• Data section:
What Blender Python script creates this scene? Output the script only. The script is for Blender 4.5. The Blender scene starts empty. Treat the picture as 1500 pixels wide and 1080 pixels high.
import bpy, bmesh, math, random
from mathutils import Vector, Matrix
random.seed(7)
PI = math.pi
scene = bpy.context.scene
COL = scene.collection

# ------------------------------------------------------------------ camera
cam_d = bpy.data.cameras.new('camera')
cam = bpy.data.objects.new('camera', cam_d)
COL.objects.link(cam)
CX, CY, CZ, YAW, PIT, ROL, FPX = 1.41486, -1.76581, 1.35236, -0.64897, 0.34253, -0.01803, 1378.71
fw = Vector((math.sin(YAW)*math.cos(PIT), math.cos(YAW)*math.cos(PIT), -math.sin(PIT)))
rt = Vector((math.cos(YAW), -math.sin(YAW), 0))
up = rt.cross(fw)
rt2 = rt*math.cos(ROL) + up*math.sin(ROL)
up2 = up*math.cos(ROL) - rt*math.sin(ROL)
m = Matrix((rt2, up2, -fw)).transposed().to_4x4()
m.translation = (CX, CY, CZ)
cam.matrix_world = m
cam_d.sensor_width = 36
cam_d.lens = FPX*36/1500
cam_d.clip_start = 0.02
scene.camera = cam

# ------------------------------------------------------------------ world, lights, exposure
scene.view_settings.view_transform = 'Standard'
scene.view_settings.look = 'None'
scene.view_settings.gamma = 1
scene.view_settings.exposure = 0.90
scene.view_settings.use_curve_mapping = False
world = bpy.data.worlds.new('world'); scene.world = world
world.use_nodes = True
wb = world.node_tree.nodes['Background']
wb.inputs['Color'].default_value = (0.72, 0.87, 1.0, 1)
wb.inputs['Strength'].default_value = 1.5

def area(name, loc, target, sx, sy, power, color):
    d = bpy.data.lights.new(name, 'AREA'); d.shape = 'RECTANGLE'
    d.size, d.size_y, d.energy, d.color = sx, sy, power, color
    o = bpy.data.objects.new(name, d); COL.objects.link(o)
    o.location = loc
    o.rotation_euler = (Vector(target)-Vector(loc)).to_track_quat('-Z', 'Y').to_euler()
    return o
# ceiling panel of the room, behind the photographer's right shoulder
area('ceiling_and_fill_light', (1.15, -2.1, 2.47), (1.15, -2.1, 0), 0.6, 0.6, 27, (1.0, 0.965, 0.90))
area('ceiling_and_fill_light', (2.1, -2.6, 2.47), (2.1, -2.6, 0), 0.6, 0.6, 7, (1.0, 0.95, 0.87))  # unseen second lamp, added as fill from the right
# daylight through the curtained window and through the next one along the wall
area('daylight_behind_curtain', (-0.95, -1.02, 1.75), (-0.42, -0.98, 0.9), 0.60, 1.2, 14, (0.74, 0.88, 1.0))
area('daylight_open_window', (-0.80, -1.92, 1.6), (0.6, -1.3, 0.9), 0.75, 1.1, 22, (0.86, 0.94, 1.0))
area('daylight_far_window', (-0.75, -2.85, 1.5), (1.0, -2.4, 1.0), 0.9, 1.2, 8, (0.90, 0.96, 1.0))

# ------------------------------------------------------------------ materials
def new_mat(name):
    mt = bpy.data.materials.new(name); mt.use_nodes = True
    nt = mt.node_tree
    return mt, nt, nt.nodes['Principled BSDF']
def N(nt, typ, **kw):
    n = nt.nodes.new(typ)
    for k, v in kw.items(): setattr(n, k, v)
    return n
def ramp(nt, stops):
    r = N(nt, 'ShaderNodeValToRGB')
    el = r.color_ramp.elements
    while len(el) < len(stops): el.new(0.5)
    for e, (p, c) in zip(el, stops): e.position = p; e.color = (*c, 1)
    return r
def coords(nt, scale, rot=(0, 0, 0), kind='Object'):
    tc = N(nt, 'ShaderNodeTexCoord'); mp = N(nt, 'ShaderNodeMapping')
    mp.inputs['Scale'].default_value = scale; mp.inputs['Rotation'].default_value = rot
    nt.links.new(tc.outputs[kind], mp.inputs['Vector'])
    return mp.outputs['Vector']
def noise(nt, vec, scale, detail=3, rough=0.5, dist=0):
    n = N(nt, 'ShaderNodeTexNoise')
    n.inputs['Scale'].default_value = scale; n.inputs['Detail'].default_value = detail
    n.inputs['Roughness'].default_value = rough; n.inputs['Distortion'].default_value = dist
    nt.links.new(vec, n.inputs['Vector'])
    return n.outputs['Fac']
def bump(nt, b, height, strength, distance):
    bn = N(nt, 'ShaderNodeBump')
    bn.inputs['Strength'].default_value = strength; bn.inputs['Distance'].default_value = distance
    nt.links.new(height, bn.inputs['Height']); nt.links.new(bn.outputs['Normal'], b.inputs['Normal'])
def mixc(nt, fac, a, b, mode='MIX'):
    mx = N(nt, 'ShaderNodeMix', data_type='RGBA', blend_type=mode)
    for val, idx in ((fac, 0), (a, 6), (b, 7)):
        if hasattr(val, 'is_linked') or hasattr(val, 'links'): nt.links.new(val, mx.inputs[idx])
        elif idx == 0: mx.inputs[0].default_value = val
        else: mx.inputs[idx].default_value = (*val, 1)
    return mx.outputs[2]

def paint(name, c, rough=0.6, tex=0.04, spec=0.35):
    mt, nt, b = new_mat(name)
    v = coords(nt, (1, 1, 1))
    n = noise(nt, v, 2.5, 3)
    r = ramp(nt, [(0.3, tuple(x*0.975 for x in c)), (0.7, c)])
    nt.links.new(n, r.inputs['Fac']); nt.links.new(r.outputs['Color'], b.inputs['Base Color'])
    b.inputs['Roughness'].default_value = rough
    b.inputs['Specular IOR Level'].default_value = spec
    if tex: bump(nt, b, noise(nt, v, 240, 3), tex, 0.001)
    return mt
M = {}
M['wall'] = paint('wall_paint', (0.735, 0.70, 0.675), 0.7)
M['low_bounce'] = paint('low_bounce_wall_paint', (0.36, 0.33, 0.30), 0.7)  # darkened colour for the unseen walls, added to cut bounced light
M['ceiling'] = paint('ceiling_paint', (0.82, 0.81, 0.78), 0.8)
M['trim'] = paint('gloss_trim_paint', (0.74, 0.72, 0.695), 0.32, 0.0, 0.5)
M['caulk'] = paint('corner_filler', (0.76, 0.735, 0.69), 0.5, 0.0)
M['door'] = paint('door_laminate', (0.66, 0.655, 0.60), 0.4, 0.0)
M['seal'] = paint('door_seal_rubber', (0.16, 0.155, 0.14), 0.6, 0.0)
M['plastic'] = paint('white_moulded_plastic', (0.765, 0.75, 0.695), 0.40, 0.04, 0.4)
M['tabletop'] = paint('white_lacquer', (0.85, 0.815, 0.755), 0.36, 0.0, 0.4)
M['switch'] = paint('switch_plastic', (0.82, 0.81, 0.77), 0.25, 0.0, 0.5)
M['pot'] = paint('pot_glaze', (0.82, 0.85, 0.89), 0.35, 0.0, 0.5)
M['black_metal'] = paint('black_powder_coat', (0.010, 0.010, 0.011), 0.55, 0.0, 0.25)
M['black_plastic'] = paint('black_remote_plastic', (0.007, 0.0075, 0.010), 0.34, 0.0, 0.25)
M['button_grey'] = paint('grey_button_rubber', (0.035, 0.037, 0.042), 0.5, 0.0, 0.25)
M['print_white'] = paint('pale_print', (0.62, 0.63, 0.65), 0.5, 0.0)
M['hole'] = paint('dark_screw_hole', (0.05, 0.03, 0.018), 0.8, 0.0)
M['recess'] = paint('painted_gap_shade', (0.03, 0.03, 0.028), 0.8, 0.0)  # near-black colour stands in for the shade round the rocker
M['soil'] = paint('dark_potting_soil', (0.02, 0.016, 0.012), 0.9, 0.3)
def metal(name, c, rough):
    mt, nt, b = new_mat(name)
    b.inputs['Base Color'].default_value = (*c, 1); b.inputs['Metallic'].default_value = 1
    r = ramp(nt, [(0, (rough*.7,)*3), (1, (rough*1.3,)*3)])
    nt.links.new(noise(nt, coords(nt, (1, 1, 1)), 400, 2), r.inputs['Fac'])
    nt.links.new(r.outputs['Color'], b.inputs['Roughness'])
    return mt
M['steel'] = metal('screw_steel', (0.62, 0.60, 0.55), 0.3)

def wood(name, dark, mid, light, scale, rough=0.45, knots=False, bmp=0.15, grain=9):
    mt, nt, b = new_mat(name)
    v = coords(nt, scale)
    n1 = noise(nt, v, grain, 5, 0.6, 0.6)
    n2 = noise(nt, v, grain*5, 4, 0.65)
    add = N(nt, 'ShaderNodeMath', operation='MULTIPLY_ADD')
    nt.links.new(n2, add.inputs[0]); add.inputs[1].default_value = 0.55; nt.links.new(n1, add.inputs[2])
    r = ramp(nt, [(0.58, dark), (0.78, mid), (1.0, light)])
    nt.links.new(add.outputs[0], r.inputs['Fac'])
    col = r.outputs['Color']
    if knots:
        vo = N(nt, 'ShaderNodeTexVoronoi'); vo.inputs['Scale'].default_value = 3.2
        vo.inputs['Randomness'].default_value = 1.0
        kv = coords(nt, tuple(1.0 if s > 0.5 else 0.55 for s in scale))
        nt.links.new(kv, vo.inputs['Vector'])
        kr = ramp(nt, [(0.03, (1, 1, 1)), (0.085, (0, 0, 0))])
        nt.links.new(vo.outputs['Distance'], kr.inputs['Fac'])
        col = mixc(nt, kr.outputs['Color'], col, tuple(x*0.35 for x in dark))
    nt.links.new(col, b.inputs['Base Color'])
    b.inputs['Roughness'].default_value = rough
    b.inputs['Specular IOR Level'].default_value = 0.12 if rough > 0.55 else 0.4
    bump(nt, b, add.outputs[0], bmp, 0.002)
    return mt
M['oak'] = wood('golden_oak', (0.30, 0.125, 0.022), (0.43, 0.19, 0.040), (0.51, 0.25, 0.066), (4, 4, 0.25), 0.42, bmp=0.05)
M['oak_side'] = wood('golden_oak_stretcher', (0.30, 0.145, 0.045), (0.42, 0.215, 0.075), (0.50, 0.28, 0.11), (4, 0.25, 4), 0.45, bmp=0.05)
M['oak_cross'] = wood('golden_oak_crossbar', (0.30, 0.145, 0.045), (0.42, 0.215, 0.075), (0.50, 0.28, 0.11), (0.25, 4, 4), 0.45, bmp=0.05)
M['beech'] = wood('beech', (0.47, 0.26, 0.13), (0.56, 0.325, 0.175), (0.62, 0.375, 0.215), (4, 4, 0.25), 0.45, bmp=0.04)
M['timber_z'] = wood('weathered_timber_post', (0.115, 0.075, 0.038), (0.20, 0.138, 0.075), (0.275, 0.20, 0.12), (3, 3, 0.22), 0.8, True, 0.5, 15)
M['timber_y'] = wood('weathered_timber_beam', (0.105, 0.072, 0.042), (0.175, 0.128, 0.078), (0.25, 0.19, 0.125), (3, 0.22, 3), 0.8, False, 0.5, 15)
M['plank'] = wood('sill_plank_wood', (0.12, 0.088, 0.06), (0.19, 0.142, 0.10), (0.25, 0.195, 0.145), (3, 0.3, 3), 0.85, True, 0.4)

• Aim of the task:
The required output is the exact run of lines from the beginning of the listing above to the line that contains "COL = scene.collection", inclusive of both.

• Output for this exercise:
What Blender Python script creates this scene? Output the script only. The script is for Blender 4.5. The Blender scene starts empty. Treat the picture as 1500 pixels wide and 1080 pixels high.
import bpy, bmesh, math, random
from mathutils import Vector, Matrix
random.seed(7)
PI = math.pi
scene = bpy.context.scene
COL = scene.collection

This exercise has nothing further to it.